After three weeks he gave a shout, his face blushed with pleasure, and actual tears were in his eyes. He had dug out the error, and at once he celebrated the recovery of the single sixpence by giving me twenty-four shillings' worth of champagne. It is a true story, and illustrates, I think, the training and method of the German mind, of the industry of the merchants who are trading over all the seas. As a rule the "trade" goods "made in Germany" are "shoddy." They do not compare in quality with those of England or the States; in every foreign port you will find that the English linen is the best, that the American agricultural implements, American hardware, saws, axes, machetes, are superior to those manufactured in any other country. But the German, though his goods are poorer, cuts the coat to please the customer. He studies the wishes of the man who is to pay. He is not the one who says: "Take it, or leave it."
The agent of one of the largest English firms on the Ivory Coast, one that started by trading in slaves, said to me: "Our largest shipment to this coast is gin.
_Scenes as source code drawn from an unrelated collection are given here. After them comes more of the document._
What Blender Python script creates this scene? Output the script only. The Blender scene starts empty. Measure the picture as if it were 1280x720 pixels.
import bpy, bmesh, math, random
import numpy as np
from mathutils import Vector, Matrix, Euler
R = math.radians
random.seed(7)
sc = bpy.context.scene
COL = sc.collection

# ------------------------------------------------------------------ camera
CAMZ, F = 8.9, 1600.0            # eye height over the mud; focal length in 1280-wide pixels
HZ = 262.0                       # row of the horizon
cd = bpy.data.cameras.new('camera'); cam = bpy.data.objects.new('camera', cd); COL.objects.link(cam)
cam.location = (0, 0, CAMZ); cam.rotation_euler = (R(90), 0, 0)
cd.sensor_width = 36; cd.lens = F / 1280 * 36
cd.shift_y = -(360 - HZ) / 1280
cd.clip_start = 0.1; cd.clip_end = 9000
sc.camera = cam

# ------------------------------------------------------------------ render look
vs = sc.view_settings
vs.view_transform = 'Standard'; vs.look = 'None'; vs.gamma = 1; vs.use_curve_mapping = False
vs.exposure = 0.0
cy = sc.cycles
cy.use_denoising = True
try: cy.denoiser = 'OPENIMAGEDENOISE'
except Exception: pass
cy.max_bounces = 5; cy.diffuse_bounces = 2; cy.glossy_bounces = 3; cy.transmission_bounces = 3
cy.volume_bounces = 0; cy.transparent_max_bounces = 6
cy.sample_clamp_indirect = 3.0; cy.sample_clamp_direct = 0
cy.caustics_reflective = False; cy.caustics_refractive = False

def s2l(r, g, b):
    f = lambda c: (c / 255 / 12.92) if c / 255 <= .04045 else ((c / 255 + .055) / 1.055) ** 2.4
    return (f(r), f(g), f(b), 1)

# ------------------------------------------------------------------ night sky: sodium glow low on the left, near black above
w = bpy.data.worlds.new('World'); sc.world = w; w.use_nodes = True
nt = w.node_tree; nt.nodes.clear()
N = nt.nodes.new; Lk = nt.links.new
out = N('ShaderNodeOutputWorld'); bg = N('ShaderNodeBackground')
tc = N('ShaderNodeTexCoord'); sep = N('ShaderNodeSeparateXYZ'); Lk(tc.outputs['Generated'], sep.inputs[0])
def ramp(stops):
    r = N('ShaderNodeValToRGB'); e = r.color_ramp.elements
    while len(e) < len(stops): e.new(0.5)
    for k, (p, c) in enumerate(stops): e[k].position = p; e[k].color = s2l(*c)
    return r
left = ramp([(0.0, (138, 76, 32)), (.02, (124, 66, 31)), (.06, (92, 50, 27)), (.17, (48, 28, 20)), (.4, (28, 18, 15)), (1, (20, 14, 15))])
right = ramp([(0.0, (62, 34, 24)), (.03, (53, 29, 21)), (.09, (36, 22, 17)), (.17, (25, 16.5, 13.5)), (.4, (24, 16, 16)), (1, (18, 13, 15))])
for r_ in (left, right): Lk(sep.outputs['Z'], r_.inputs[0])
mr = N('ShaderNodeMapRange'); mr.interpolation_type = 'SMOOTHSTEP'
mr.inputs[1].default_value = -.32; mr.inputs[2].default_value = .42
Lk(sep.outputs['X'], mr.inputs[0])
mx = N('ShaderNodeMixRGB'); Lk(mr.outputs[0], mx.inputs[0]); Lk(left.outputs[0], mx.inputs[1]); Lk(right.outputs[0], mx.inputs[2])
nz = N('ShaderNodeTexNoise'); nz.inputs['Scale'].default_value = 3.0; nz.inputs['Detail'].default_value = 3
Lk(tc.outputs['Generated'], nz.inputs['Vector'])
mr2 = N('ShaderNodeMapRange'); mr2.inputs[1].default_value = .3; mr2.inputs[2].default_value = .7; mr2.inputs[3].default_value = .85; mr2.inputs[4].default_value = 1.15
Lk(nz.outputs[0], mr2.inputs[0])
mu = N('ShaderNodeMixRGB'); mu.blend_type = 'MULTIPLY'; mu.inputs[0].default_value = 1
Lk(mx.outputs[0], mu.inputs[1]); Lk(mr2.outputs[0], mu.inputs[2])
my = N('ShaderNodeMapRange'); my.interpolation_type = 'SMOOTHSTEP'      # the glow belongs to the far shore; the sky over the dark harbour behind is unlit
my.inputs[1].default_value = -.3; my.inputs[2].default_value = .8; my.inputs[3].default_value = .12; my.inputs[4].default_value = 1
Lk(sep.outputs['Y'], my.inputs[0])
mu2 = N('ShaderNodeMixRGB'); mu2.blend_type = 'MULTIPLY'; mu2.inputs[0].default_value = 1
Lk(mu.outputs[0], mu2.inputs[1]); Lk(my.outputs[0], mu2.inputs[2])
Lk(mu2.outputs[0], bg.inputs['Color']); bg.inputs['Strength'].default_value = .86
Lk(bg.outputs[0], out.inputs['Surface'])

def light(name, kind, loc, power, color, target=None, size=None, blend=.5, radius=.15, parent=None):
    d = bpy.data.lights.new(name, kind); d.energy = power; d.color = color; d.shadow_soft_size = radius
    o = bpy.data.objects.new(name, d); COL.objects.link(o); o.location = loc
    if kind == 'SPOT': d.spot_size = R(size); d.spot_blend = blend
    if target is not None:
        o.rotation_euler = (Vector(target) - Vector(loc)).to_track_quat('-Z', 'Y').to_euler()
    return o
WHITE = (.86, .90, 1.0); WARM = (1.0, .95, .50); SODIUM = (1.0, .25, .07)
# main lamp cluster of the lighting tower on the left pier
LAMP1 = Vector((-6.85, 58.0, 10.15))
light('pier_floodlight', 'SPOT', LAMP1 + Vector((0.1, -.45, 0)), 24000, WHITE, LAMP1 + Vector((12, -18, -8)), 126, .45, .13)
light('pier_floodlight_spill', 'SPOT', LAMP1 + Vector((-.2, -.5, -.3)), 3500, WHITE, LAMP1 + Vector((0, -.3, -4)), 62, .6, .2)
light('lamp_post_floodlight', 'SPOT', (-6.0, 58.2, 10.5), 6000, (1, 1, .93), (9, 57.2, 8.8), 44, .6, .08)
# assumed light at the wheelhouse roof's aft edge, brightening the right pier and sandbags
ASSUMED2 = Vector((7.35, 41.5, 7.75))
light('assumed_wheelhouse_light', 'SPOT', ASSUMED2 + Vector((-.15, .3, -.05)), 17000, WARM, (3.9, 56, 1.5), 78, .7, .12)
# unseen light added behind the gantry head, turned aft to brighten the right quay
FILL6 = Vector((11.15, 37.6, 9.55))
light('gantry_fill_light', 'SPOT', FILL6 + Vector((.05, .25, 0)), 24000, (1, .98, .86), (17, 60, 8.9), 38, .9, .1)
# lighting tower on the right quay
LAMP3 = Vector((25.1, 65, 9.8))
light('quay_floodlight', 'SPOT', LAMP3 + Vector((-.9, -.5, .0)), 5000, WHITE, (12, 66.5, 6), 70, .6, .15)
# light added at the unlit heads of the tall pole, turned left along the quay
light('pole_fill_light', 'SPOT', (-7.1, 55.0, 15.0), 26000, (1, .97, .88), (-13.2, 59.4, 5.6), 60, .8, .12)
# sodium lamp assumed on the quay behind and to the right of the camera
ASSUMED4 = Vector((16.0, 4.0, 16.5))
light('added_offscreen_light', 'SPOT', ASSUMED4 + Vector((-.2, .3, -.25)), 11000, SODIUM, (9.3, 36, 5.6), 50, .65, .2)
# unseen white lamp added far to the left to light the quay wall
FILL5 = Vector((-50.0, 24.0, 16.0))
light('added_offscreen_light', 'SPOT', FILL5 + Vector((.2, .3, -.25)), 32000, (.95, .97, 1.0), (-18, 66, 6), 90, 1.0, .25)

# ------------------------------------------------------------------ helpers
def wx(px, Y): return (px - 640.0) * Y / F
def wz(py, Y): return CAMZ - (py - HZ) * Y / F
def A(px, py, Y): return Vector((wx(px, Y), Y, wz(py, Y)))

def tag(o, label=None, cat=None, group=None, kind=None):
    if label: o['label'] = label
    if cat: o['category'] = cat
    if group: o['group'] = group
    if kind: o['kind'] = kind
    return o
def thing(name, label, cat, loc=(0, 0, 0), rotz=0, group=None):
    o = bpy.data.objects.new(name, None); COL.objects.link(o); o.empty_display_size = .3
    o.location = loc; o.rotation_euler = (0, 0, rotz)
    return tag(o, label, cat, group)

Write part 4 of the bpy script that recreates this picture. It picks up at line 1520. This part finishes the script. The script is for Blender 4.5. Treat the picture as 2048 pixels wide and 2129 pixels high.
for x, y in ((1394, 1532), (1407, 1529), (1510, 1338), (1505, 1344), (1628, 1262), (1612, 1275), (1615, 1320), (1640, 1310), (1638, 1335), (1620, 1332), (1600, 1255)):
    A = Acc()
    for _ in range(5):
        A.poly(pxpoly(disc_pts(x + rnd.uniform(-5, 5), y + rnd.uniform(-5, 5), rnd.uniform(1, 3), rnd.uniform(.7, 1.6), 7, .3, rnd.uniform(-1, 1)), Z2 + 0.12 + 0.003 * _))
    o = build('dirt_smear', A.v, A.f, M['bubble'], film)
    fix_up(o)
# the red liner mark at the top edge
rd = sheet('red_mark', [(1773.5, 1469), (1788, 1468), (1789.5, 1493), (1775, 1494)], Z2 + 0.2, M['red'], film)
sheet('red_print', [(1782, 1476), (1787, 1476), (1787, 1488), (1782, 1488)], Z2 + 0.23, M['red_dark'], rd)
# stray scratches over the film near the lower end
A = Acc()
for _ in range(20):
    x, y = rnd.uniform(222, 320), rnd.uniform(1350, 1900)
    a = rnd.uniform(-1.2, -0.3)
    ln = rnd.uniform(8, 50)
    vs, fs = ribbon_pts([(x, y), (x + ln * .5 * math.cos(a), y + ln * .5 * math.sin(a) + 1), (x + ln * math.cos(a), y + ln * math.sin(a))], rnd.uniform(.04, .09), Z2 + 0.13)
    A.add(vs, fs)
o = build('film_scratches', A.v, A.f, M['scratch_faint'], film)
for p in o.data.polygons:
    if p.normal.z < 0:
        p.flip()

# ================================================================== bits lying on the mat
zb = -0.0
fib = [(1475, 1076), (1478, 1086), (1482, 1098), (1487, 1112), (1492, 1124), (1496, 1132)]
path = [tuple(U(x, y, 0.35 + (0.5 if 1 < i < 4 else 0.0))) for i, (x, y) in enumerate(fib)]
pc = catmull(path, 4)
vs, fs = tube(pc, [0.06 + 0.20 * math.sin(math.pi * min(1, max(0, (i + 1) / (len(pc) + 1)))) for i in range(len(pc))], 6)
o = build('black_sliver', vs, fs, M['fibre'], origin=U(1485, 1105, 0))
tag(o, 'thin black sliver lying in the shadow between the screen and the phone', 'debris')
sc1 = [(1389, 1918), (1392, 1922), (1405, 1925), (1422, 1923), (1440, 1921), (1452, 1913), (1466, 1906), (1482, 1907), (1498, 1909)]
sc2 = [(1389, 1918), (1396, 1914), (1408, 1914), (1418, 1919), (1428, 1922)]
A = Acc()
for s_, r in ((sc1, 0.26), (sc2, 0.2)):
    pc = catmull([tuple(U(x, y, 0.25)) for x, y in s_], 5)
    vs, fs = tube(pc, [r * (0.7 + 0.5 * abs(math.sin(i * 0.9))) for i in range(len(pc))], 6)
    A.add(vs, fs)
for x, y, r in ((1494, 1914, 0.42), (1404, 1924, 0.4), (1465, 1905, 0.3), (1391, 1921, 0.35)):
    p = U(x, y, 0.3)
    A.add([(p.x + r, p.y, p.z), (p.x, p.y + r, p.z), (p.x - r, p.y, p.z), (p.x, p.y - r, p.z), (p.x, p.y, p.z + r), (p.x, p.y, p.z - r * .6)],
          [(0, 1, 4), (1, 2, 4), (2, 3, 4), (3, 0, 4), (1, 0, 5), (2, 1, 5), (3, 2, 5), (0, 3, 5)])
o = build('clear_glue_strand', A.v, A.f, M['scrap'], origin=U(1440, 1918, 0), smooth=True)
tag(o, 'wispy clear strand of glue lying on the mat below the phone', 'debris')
This is a French colony, and if the French traders and I were patriots instead of merchants we would buy from our own people, but we buy from the Germans, because trade follows no flag. They make a gin out of potatoes colored with rum or gin, and label it 'Demerara' and 'Jamaica.' They sell it to us on the wharf at Antwerp for ninepence a gallon, and we sell it at nine francs per dozen bottles. Germany is taking our trade from us because she undersells us, and because her merchants don't wait for trade to come to them, but go after it. Before the Woermann boat is due their agent here will come to my factory and spy out all I have in my compound. 'Why don't you ship those logs with us?' he'll ask.
"'Can't spare the boys to carry them to the beach,' I'll say.
"'I'll furnish the boys,' he'll answer. That's the German way.